◆ **Brief**: Below is a listing; copy all of it exactly.
# # # # #
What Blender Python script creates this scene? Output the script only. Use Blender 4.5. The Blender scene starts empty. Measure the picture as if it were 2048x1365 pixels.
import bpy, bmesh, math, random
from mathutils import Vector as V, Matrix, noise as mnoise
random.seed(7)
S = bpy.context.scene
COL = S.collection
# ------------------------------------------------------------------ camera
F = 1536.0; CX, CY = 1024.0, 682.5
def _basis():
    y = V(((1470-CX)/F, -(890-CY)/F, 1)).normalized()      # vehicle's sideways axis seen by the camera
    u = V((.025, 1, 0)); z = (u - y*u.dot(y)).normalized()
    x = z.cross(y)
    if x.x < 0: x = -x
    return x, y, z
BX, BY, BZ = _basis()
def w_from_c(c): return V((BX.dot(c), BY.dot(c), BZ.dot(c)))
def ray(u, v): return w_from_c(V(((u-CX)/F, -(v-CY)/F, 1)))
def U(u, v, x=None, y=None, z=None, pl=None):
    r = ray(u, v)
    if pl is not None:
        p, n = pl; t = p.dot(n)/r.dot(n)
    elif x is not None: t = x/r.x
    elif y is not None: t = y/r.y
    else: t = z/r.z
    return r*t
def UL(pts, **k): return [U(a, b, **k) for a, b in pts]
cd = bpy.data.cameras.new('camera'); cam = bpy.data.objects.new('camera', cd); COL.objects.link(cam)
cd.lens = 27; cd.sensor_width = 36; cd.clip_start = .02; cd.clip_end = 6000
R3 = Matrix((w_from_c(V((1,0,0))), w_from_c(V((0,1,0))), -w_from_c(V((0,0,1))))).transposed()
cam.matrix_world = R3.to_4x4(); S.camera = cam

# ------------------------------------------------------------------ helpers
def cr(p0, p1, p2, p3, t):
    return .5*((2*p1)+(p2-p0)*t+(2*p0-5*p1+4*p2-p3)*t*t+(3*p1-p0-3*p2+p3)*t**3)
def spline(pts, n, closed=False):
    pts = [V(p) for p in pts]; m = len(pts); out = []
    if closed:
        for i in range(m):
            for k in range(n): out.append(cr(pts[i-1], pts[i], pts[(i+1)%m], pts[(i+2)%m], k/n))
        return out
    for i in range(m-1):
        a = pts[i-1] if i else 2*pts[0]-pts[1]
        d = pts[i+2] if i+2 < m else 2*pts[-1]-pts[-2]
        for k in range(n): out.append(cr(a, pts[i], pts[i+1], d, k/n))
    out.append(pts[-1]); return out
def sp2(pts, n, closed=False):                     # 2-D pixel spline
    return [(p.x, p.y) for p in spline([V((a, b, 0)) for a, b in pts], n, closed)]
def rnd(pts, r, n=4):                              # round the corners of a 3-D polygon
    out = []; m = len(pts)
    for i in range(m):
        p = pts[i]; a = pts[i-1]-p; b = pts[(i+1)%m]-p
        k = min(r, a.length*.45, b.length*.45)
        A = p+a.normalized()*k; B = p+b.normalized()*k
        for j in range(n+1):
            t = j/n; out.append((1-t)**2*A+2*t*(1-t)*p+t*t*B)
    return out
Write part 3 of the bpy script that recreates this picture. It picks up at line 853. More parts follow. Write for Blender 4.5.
# # # # #
◆ **Correct response**:
What Blender Python script creates this scene? Output the script only. Use Blender 4.5. The Blender scene starts empty. Measure the picture as if it were 2048x1365 pixels.
import bpy, bmesh, math, random
from mathutils import Vector as V, Matrix, noise as mnoise
random.seed(7)
S = bpy.context.scene
COL = S.collection
# ------------------------------------------------------------------ camera
F = 1536.0; CX, CY = 1024.0, 682.5
def _basis():
    y = V(((1470-CX)/F, -(890-CY)/F, 1)).normalized()      # vehicle's sideways axis seen by the camera
    u = V((.025, 1, 0)); z = (u - y*u.dot(y)).normalized()
    x = z.cross(y)
    if x.x < 0: x = -x
    return x, y, z
BX, BY, BZ = _basis()
def w_from_c(c): return V((BX.dot(c), BY.dot(c), BZ.dot(c)))
def ray(u, v): return w_from_c(V(((u-CX)/F, -(v-CY)/F, 1)))
def U(u, v, x=None, y=None, z=None, pl=None):
    r = ray(u, v)
    if pl is not None:
        p, n = pl; t = p.dot(n)/r.dot(n)
    elif x is not None: t = x/r.x
    elif y is not None: t = y/r.y
    else: t = z/r.z
    return r*t
def UL(pts, **k): return [U(a, b, **k) for a, b in pts]
cd = bpy.data.cameras.new('camera'); cam = bpy.data.objects.new('camera', cd); COL.objects.link(cam)
cd.lens = 27; cd.sensor_width = 36; cd.clip_start = .02; cd.clip_end = 6000
R3 = Matrix((w_from_c(V((1,0,0))), w_from_c(V((0,1,0))), -w_from_c(V((0,0,1))))).transposed()
cam.matrix_world = R3.to_4x4(); S.camera = cam

# ------------------------------------------------------------------ helpers
def cr(p0, p1, p2, p3, t):
    return .5*((2*p1)+(p2-p0)*t+(2*p0-5*p1+4*p2-p3)*t*t+(3*p1-p0-3*p2+p3)*t**3)
def spline(pts, n, closed=False):
    pts = [V(p) for p in pts]; m = len(pts); out = []
    if closed:
        for i in range(m):
            for k in range(n): out.append(cr(pts[i-1], pts[i], pts[(i+1)%m], pts[(i+2)%m], k/n))
        return out
    for i in range(m-1):
        a = pts[i-1] if i else 2*pts[0]-pts[1]
        d = pts[i+2] if i+2 < m else 2*pts[-1]-pts[-2]
        for k in range(n): out.append(cr(a, pts[i], pts[i+1], d, k/n))
    out.append(pts[-1]); return out
def sp2(pts, n, closed=False):                     # 2-D pixel spline
    return [(p.x, p.y) for p in spline([V((a, b, 0)) for a, b in pts], n, closed)]
def rnd(pts, r, n=4):                              # round the corners of a 3-D polygon
    out = []; m = len(pts)
    for i in range(m):
        p = pts[i]; a = pts[i-1]-p; b = pts[(i+1)%m]-p
        k = min(r, a.length*.45, b.length*.45)
        A = p+a.normalized()*k; B = p+b.normalized()*k
        for j in range(n+1):
            t = j/n; out.append((1-t)**2*A+2*t*(1-t)*p+t*t*B)
    return out
Write part 3 of the bpy script that recreates this picture. It picks up at line 853. More parts follow. Write for Blender 4.5.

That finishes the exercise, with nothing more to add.